*Exercise task*: Output each line of the material exactly as it stands.

*Information shown*:
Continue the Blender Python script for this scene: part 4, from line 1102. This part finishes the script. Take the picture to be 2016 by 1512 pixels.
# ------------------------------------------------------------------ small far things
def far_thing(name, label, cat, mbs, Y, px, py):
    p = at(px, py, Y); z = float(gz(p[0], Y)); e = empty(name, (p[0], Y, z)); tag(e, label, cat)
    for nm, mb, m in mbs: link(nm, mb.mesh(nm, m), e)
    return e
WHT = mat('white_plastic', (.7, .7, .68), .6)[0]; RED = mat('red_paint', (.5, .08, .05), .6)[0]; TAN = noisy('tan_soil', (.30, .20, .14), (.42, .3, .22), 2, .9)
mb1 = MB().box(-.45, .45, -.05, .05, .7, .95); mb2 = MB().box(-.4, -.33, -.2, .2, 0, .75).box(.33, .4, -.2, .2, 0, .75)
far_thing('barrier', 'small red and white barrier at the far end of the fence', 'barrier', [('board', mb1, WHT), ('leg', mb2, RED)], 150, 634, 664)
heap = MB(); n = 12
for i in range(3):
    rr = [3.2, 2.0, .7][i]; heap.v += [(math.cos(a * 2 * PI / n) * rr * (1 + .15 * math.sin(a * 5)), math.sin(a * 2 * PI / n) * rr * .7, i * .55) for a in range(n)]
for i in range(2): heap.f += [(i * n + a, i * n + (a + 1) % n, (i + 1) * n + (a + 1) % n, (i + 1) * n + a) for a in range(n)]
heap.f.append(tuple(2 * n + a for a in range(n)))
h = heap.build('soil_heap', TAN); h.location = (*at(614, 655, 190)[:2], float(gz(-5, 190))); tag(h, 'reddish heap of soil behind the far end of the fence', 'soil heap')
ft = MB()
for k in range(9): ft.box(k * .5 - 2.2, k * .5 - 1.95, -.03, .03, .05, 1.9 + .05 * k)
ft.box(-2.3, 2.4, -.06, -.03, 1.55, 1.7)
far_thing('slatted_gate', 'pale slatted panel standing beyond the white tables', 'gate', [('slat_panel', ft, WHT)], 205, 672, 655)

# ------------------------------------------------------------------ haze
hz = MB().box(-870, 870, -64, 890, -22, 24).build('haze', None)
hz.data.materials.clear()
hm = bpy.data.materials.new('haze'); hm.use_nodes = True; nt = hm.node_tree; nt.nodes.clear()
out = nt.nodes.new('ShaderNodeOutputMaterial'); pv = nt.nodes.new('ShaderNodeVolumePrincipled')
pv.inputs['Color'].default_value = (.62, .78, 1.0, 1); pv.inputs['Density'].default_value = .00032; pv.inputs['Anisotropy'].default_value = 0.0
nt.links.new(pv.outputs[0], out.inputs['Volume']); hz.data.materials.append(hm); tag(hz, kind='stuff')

*Answer for this exercise*:
Continue the Blender Python script for this scene: part 4, from line 1102. This part finishes the script. Take the picture to be 2016 by 1512 pixels.
# ------------------------------------------------------------------ small far things
def far_thing(name, label, cat, mbs, Y, px, py):
    p = at(px, py, Y); z = float(gz(p[0], Y)); e = empty(name, (p[0], Y, z)); tag(e, label, cat)
    for nm, mb, m in mbs: link(nm, mb.mesh(nm, m), e)
    return e
WHT = mat('white_plastic', (.7, .7, .68), .6)[0]; RED = mat('red_paint', (.5, .08, .05), .6)[0]; TAN = noisy('tan_soil', (.30, .20, .14), (.42, .3, .22), 2, .9)
mb1 = MB().box(-.45, .45, -.05, .05, .7, .95); mb2 = MB().box(-.4, -.33, -.2, .2, 0, .75).box(.33, .4, -.2, .2, 0, .75)
far_thing('barrier', 'small red and white barrier at the far end of the fence', 'barrier', [('board', mb1, WHT), ('leg', mb2, RED)], 150, 634, 664)
heap = MB(); n = 12
for i in range(3):
    rr = [3.2, 2.0, .7][i]; heap.v += [(math.cos(a * 2 * PI / n) * rr * (1 + .15 * math.sin(a * 5)), math.sin(a * 2 * PI / n) * rr * .7, i * .55) for a in range(n)]
for i in range(2): heap.f += [(i * n + a, i * n + (a + 1) % n, (i + 1) * n + (a + 1) % n, (i + 1) * n + a) for a in range(n)]
heap.f.append(tuple(2 * n + a for a in range(n)))
h = heap.build('soil_heap', TAN); h.location = (*at(614, 655, 190)[:2], float(gz(-5, 190))); tag(h, 'reddish heap of soil behind the far end of the fence', 'soil heap')
ft = MB()
for k in range(9): ft.box(k * .5 - 2.2, k * .5 - 1.95, -.03, .03, .05, 1.9 + .05 * k)
ft.box(-2.3, 2.4, -.06, -.03, 1.55, 1.7)
far_thing('slatted_gate', 'pale slatted panel standing beyond the white tables', 'gate', [('slat_panel', ft, WHT)], 205, 672, 655)

# ------------------------------------------------------------------ haze
hz = MB().box(-870, 870, -64, 890, -22, 24).build('haze', None)
hz.data.materials.clear()
hm = bpy.data.materials.new('haze'); hm.use_nodes = True; nt = hm.node_tree; nt.nodes.clear()
out = nt.nodes.new('ShaderNodeOutputMaterial'); pv = nt.nodes.new('ShaderNodeVolumePrincipled')
pv.inputs['Color'].default_value = (.62, .78, 1.0, 1); pv.inputs['Density'].default_value = .00032; pv.inputs['Anisotropy'].default_value = 0.0
nt.links.new(pv.outputs[0], out.inputs['Volume']); hz.data.materials.append(hm); tag(hz, kind='stuff')